**SHORT TASK**
Identify each line in the records below that contains the word "part", and copy it.

**STORED ROWS**
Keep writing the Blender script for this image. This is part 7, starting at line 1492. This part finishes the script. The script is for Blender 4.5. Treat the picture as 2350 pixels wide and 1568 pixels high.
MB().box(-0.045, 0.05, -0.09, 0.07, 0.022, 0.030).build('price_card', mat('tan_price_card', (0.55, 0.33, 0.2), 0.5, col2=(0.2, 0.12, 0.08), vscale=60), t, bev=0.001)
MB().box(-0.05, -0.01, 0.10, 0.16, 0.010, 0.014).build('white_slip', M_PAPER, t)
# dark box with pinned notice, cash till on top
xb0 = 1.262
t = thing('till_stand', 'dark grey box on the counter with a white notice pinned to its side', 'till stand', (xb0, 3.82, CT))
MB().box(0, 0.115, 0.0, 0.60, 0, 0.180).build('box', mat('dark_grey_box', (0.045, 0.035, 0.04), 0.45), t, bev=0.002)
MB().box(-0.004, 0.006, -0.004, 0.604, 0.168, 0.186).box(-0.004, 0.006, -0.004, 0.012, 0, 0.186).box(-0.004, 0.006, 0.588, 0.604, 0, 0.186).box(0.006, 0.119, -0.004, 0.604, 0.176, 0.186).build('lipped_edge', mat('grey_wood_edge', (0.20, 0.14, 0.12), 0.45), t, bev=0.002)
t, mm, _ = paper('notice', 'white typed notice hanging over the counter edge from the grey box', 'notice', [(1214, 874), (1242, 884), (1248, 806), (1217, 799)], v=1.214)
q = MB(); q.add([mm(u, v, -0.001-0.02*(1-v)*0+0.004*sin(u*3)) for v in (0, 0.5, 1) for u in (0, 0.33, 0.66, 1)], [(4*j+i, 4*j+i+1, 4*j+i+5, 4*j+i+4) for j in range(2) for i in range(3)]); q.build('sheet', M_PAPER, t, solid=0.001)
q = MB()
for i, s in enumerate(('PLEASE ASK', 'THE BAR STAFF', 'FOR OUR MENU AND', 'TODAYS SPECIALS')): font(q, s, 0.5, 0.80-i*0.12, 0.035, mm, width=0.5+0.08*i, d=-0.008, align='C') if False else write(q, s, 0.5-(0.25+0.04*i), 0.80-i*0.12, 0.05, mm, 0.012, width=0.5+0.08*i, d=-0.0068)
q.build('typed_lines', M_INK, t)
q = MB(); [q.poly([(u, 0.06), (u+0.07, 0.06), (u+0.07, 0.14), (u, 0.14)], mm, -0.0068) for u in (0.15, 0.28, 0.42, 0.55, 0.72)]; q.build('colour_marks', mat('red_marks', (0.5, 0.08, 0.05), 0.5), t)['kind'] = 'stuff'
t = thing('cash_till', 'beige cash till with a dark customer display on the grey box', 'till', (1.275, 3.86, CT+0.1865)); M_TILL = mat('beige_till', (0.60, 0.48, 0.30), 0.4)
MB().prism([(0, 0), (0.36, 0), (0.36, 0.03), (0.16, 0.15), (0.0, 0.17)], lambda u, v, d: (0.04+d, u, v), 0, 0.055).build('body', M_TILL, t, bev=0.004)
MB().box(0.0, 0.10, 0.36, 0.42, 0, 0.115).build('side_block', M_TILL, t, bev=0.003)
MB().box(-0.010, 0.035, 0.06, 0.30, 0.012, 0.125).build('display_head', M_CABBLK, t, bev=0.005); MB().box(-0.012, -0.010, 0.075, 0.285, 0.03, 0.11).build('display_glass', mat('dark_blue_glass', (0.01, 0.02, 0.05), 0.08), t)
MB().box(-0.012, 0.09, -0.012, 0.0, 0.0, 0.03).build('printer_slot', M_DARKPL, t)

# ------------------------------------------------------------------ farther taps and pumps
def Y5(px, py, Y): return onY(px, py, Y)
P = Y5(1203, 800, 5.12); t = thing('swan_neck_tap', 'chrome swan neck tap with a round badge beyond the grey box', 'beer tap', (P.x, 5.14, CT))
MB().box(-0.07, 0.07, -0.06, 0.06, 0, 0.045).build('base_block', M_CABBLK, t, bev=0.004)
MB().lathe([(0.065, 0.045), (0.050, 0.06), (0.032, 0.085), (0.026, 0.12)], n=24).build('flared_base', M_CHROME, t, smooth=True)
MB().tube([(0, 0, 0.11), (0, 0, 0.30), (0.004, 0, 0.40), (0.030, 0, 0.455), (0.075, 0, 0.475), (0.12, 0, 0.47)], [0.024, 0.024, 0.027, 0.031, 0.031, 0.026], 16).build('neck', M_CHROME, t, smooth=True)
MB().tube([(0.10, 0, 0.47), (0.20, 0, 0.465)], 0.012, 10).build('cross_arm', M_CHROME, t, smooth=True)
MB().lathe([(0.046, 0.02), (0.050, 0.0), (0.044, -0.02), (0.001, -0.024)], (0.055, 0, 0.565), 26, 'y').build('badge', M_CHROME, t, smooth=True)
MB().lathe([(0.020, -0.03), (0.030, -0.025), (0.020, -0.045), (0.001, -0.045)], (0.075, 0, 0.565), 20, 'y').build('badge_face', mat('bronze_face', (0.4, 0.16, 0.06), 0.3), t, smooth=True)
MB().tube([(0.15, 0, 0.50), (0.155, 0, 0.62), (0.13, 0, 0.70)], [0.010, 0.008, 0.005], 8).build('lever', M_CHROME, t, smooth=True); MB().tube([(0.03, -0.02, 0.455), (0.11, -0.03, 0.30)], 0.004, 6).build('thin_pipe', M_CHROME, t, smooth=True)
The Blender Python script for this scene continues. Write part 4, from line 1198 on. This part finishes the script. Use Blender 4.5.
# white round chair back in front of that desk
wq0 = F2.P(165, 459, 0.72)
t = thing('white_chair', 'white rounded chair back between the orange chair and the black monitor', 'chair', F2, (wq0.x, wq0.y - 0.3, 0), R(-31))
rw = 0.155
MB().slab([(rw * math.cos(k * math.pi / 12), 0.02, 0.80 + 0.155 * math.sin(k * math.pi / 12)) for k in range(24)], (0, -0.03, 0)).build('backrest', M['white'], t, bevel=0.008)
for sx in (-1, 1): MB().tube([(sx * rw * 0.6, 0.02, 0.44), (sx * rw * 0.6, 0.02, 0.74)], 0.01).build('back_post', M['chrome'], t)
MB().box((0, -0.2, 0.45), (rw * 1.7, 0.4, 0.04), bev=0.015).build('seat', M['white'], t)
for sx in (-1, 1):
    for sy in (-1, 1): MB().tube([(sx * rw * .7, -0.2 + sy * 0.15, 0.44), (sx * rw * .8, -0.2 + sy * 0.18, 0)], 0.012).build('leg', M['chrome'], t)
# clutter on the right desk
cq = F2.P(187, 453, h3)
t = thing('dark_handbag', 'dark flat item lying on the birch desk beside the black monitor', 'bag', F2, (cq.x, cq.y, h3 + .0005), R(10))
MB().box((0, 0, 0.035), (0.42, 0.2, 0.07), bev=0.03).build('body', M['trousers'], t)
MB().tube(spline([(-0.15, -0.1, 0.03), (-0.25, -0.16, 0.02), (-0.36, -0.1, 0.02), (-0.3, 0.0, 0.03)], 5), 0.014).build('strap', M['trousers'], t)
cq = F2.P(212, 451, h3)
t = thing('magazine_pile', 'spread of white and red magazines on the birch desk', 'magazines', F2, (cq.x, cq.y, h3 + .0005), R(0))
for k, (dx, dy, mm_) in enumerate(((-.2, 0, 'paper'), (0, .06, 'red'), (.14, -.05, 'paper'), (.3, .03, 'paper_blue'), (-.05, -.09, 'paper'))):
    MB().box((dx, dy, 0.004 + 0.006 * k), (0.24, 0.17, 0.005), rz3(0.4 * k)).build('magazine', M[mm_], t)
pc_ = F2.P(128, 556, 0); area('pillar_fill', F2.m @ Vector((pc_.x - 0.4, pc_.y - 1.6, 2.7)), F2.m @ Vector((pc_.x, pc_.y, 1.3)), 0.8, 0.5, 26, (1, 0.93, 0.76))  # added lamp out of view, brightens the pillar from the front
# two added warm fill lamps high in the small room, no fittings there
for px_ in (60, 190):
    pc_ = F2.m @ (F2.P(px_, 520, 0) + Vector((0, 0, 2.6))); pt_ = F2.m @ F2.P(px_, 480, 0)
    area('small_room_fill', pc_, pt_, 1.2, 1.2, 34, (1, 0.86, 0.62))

**ANSWER TO THE PROBLEM**
Keep writing the Blender script for this image. This is part 7, starting at line 1492. This part finishes the script. The script is for Blender 4.5. Treat the picture as 2350 pixels wide and 1568 pixels high.
The Blender Python script for this scene continues. Write part 4, from line 1198 on. This part finishes the script. Use Blender 4.5.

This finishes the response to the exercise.